DITSOL_PCG (matvec, pcondl, pcondr, mstop, a, ia, x, b, n, ql, iql , qr, iqr, iparam, rparam, iwork, rwork, ierror)
DITSOL_PCG has the standard parameter list for an iterative solver.
DITSOL_PCG implements the conjugate gradient method [Hestenes and Stiefel 1952, Reid 1971] for the solution of a linear system of equations where the coefficient matrix A is symmetric positive definite or mildly nonsymmetric. This method requires the routine MATVEC to provide operations for job = 0. The routines MATVEC, PCONDL (if used) and MSTOP (if used) should be declared external in your calling (sub)program. PCONDR is not used by DITSOL_PCG and is therefore a dummy input parameter. CXML provides the following two forms of the method: • Unpreconditioned conjugate gradient method: This is the conjugate gradient method applied to A * x = b where A is a symmetric positive definite or a mildly nonsymmetric matrix. As no preconditioning is used, both PCONDL and PCONDR are dummy input parameters. For the unpreconditioned conjugate gradient method, the length of the real work space array, defined by the variable nrwk (IPARAM(4)), should be at least 3*n, where n is the order of the matrix A. The vector z, passed as an input argument to the routine MSTOP, is not defined. • Conjugate gradient method with symmetric positive definite split preconditioning: This is the conjugate gradient method applied to (inverse(QL) * A * inverse(transp(QL)) ) * (transp(QL) * x) = (inverse(QL) * b) where Q = QL * transp(QL) is the symmetric positive definite preconditioning matrix.
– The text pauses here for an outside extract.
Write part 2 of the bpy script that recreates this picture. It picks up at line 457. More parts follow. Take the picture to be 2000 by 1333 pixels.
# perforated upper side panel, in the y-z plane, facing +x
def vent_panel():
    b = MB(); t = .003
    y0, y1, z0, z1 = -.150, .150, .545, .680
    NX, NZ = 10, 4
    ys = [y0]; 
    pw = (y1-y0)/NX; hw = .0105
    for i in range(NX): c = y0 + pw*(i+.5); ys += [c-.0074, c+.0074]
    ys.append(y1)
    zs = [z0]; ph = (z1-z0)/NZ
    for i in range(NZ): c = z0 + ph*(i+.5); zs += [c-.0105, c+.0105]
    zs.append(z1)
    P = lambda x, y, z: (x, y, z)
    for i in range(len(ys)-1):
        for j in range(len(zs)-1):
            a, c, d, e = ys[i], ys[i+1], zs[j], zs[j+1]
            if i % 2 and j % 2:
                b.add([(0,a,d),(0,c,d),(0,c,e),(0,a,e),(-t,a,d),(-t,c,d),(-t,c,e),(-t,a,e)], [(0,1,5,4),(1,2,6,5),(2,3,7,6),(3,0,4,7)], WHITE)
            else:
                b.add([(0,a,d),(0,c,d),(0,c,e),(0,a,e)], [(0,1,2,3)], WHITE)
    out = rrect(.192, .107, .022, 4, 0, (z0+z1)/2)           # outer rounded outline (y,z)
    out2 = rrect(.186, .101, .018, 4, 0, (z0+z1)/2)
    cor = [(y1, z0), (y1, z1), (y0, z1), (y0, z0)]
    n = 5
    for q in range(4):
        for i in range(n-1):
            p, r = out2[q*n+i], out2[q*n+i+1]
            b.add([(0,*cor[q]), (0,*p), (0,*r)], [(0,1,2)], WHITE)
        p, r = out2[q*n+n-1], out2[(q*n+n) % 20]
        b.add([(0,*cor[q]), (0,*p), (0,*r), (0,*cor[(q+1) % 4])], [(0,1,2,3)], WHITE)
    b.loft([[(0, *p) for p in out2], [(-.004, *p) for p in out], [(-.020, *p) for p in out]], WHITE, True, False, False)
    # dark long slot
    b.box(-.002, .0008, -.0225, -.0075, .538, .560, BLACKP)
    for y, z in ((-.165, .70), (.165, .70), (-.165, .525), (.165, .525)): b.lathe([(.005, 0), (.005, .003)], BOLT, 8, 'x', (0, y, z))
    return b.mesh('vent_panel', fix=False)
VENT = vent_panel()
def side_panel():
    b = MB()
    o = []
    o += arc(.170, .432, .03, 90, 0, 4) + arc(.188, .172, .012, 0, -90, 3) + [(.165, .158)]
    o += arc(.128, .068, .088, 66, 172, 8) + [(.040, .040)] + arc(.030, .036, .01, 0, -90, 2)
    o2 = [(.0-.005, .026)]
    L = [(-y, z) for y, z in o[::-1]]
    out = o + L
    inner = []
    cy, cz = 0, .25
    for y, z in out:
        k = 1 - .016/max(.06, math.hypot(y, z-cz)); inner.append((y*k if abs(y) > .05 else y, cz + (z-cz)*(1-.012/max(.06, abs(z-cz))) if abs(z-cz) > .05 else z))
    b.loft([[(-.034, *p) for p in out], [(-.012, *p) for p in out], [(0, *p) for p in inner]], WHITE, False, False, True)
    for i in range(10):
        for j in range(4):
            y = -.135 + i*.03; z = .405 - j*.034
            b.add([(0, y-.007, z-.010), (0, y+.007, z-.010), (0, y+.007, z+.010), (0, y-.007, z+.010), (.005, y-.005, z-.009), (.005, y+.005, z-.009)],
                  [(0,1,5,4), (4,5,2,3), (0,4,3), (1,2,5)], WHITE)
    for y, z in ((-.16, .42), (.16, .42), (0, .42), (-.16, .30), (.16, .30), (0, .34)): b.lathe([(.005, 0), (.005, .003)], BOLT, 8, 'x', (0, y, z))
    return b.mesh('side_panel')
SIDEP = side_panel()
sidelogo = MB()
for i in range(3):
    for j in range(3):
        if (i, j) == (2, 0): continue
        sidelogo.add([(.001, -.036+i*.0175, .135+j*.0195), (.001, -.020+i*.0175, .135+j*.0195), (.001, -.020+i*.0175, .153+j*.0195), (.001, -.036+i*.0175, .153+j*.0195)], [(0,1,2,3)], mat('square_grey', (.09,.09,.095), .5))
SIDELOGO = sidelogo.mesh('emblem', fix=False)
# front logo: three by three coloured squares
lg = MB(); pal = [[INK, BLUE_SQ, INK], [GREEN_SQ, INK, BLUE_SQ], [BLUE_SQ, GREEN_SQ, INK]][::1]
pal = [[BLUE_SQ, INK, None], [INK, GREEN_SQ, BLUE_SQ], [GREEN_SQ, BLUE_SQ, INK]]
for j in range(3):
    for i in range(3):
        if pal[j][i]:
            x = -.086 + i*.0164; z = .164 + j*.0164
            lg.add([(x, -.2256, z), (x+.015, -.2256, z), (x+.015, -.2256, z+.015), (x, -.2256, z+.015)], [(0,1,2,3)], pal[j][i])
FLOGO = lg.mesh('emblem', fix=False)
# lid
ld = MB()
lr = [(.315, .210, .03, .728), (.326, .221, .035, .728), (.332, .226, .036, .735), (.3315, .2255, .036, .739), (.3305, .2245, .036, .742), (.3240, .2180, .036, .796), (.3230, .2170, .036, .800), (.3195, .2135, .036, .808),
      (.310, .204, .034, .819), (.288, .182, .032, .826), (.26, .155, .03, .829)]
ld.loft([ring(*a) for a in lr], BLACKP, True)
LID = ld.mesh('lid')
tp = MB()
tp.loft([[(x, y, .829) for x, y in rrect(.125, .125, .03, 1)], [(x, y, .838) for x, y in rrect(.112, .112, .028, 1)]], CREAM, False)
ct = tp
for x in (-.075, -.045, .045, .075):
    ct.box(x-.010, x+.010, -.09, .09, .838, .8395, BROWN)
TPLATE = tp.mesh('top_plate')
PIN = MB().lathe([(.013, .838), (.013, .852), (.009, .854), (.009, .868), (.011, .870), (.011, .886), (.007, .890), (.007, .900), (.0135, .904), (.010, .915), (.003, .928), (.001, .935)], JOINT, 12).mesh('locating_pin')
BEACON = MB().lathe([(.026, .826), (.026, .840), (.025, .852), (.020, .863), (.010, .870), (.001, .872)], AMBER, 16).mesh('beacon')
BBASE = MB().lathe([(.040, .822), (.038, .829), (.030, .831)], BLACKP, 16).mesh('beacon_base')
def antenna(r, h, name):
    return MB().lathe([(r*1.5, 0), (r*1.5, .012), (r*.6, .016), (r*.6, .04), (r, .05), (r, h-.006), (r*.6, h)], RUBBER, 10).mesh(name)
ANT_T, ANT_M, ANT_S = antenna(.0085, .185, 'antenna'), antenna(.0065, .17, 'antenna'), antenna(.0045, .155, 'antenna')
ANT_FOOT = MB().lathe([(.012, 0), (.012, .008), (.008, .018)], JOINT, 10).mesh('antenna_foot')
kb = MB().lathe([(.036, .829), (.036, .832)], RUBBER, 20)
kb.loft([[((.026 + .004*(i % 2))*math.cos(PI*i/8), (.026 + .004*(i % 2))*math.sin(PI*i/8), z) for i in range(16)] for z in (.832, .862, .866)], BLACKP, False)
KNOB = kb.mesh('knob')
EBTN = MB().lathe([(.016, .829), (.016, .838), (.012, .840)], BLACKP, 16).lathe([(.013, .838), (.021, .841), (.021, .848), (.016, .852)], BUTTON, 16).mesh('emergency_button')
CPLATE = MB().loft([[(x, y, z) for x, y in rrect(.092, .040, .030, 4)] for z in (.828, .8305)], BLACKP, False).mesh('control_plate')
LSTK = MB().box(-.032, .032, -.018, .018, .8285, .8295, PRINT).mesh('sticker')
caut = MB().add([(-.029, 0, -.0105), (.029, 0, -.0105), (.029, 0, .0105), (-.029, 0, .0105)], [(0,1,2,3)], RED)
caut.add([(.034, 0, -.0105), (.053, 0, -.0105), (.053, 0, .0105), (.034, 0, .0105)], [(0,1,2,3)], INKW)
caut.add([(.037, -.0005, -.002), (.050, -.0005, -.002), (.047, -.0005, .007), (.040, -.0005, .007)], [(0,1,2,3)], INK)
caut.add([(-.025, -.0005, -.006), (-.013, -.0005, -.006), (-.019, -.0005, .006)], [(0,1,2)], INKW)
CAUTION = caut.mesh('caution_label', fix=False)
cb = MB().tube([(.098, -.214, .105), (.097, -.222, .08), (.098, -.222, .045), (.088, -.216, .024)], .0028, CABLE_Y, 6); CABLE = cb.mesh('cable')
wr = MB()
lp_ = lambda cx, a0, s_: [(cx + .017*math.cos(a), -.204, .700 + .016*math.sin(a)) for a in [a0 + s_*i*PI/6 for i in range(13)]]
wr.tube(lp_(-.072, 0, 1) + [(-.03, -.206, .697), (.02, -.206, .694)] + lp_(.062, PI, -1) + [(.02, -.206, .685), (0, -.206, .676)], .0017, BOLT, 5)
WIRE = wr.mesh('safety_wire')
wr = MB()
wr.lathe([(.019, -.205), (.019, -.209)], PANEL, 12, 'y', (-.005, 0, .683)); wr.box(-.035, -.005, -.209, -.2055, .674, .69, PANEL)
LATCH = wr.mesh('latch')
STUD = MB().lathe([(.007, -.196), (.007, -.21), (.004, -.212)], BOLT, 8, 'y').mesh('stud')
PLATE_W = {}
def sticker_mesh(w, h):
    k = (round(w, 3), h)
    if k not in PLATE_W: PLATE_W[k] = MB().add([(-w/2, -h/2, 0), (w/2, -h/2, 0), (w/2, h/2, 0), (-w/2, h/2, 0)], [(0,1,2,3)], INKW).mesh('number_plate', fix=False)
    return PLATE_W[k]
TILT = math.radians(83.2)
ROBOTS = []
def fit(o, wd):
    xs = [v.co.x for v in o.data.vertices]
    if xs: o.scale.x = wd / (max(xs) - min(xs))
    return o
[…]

The routine PCONDL, with job= 0 should evaluate v = inverse(Q) * u The routine PCONDR is not used and an explicit split of the preconditioner Q into QL and QR is not required. For the conjugate gradient method, with symmetric positive definite split preconditioning, the length of the real work space array, defined by the variable nrwk (IPARAM(4)), should be at least 4*n, where n is the order of the matrix A. This does not include the memory requirements of the preconditioner. The vector z, passed as an input argument to the routine MSTOP, is defined as z = inverse(Q) * r where r is the residual at the i-th iteration. This routine is available in both serial and parallel versions. The routine names and parameter list are identical for both versions. For information about linking to the serial or to the parallel library, refer to the CXML Reference Manual.